3 July 2020

Fr Michael Melrose of S Giles, Reading


I inherited a fine collection of liturgical books from Father; in one of them was this old prayer card.

IPSE DOMINUS HOSTIA OMNIUM SACERDOTUM EST. IPSIQUE SUNT HOSTIAE SACERDOTES. S Paulinus de Nola

MICHAEL MELROSE
offered for the first time to the honour
and propitiation
of Almighty God
the Most August Sacrifice of the Mass
for the Peace of Holy Church
a blessing on all his friends and for
himself the gift of apostolic and
priestly charity.
ALL SAINTS CHELMSFORD
JULY 3rd, 1972*

O ADMIRABILE COMMERCIUM

Father was a shy and bookish and devout priest deeply loved and trusted by his people. I have very little doubt that he would have been with us in the Ordinariate. His predecessor, Blessed John Eynon, was a Benedictine monk (probably) of Reading Abbey and pp of S Giles, who was hanged, drawn, and quartered  together with Abbot Faringdon, on November 15, 1539.
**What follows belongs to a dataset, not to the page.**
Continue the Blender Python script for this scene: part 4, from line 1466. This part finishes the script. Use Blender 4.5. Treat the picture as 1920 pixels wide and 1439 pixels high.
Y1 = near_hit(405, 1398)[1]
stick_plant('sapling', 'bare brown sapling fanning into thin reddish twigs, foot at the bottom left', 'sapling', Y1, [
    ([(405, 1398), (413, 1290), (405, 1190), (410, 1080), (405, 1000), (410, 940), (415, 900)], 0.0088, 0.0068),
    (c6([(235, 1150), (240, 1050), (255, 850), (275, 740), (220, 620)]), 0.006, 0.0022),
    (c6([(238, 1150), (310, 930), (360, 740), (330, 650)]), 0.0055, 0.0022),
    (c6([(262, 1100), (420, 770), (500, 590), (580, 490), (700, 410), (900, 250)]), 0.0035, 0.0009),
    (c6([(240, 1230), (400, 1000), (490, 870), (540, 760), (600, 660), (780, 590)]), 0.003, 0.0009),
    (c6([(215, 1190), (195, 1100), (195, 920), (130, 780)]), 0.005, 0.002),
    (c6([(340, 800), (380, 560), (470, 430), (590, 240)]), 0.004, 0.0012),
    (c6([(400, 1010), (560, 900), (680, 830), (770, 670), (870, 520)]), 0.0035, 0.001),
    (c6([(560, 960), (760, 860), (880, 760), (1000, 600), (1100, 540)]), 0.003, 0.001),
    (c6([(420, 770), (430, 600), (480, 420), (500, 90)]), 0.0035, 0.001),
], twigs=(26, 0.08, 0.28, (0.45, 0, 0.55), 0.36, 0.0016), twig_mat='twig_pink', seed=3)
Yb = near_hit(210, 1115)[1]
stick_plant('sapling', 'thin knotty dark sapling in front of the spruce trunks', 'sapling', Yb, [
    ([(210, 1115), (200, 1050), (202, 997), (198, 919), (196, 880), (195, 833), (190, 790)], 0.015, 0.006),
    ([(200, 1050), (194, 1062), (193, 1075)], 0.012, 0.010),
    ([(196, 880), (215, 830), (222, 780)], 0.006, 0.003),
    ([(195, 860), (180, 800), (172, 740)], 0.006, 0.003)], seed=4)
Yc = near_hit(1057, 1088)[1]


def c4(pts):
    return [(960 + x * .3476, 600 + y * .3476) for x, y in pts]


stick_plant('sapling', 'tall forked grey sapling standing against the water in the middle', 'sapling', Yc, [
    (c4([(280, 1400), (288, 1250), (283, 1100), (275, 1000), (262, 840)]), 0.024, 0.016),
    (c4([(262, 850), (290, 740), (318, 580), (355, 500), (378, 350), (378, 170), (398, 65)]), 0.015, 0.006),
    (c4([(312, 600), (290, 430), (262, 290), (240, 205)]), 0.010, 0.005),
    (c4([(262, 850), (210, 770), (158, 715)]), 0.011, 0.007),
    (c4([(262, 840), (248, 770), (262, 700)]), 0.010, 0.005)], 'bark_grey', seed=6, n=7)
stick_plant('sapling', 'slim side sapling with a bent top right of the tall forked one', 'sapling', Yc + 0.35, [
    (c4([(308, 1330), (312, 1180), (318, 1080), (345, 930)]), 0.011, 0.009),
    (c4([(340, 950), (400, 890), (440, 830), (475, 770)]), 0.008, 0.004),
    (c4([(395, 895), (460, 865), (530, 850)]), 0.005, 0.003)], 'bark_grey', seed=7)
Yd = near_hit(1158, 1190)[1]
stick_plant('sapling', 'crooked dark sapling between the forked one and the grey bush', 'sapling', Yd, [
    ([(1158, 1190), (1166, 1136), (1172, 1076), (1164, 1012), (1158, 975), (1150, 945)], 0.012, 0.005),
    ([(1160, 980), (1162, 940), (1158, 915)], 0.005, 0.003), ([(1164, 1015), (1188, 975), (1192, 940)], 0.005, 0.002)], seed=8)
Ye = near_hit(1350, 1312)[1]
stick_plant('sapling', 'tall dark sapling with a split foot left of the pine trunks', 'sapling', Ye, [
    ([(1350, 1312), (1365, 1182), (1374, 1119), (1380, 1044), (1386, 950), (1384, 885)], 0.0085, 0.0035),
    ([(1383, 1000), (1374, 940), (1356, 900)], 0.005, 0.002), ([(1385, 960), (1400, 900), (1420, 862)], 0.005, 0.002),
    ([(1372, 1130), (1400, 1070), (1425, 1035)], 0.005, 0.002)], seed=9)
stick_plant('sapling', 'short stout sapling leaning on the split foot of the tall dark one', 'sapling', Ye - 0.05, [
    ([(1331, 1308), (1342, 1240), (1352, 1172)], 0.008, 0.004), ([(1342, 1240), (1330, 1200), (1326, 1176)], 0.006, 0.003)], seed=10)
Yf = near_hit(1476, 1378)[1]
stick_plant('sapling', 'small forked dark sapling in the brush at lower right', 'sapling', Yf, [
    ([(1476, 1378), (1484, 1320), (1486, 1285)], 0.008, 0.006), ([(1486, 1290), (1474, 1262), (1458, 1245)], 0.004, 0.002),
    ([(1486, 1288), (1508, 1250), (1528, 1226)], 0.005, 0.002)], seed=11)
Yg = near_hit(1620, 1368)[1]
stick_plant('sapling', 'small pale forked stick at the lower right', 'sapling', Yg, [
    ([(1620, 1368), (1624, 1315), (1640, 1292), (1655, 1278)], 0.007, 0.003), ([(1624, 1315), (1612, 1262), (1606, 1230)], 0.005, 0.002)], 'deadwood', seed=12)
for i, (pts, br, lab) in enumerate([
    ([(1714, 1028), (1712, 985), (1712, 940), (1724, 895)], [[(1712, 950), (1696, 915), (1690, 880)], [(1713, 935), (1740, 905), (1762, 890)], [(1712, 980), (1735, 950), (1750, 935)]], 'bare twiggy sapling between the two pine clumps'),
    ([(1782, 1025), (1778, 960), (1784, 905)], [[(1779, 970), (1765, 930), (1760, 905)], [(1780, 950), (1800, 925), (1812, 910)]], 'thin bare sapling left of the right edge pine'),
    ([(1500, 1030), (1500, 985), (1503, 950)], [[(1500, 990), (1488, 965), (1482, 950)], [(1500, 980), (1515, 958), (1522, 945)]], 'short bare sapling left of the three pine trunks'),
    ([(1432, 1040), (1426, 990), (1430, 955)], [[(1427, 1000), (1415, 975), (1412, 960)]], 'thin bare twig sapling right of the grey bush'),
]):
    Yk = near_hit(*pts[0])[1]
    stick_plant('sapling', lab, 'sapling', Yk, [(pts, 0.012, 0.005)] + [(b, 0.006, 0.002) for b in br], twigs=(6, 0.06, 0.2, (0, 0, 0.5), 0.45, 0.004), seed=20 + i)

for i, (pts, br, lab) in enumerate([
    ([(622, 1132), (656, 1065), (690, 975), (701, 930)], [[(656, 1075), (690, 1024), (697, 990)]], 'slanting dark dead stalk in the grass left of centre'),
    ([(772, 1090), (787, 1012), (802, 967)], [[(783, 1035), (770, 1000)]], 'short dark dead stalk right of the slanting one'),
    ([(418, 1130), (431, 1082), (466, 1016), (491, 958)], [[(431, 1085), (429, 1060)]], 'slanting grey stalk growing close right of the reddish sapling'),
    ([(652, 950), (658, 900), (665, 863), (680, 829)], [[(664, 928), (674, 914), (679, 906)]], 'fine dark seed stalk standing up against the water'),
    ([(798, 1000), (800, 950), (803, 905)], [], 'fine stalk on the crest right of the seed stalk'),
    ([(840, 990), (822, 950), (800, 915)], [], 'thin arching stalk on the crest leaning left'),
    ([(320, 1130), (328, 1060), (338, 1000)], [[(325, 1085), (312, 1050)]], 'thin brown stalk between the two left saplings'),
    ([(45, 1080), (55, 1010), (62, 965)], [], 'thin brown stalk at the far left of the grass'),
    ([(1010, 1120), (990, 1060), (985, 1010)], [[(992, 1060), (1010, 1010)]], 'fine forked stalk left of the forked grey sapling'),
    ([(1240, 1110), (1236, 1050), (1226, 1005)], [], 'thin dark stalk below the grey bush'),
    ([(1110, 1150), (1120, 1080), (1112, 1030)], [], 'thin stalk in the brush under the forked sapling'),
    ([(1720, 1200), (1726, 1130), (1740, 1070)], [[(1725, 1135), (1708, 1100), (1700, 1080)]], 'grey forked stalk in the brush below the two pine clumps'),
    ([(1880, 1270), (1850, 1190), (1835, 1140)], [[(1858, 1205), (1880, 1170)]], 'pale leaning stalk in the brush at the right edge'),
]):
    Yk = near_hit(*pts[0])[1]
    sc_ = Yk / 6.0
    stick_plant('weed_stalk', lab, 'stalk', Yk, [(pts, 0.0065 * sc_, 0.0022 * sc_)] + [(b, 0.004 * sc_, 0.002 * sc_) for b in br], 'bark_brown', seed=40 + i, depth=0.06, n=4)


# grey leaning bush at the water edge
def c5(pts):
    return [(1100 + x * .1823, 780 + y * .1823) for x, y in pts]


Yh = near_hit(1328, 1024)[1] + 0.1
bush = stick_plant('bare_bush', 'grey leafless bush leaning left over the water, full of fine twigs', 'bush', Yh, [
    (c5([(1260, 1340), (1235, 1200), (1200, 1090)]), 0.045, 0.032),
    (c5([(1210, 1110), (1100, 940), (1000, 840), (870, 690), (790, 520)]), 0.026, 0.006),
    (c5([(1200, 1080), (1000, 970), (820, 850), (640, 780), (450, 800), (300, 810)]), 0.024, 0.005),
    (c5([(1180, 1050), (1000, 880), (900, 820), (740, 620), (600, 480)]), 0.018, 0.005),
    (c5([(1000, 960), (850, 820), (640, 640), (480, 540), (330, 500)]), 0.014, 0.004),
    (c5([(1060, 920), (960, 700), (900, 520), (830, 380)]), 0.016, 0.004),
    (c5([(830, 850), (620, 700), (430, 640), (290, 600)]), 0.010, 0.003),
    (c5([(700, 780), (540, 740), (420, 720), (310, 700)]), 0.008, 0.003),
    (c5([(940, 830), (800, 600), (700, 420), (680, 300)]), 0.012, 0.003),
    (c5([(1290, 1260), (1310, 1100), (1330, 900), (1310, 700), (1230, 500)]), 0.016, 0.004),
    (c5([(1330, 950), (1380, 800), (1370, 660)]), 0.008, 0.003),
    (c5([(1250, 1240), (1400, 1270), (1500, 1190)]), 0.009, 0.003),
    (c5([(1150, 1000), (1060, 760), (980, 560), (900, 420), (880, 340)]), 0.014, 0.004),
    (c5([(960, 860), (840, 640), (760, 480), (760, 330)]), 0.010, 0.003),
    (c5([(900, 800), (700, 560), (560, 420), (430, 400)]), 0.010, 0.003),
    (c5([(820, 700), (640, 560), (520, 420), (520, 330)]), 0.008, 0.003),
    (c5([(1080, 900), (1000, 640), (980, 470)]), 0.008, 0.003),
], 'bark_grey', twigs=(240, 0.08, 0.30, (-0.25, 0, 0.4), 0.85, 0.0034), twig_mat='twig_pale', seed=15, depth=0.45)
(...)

* By 1972, I presume that the Church of England had invented "the Petertide Ordinations". They did this not so much out of an exuberant affection for the See of Rome as out of a desire to get a full academic year in before the main ordinations. Trinity Sunday, drat it, was inconveniently situated. They even had the nerve to reposition the Ember Week. Thus ordinati were deprived of the joy of reading Isaiah 6 (both in the C of E Lectionary and the Old Roman Breviary) at Mattins on the morning of their ordination and on its subsequent anniversaries.

Fr Melrose presumably said his first Mass on the Monday after being priested on the Sunday.

1 comment:

Greyman 82 said...

When I was an Anglican cathedral chorister in the mid-1970's, I remember the Petertide ordinations, much the longest services of the year. I assumed at the time that it was an ancient tradition and thought no more of it. Reading Fr H's post is the first I've heard of a tradition of ordinations on Trinity Sunday.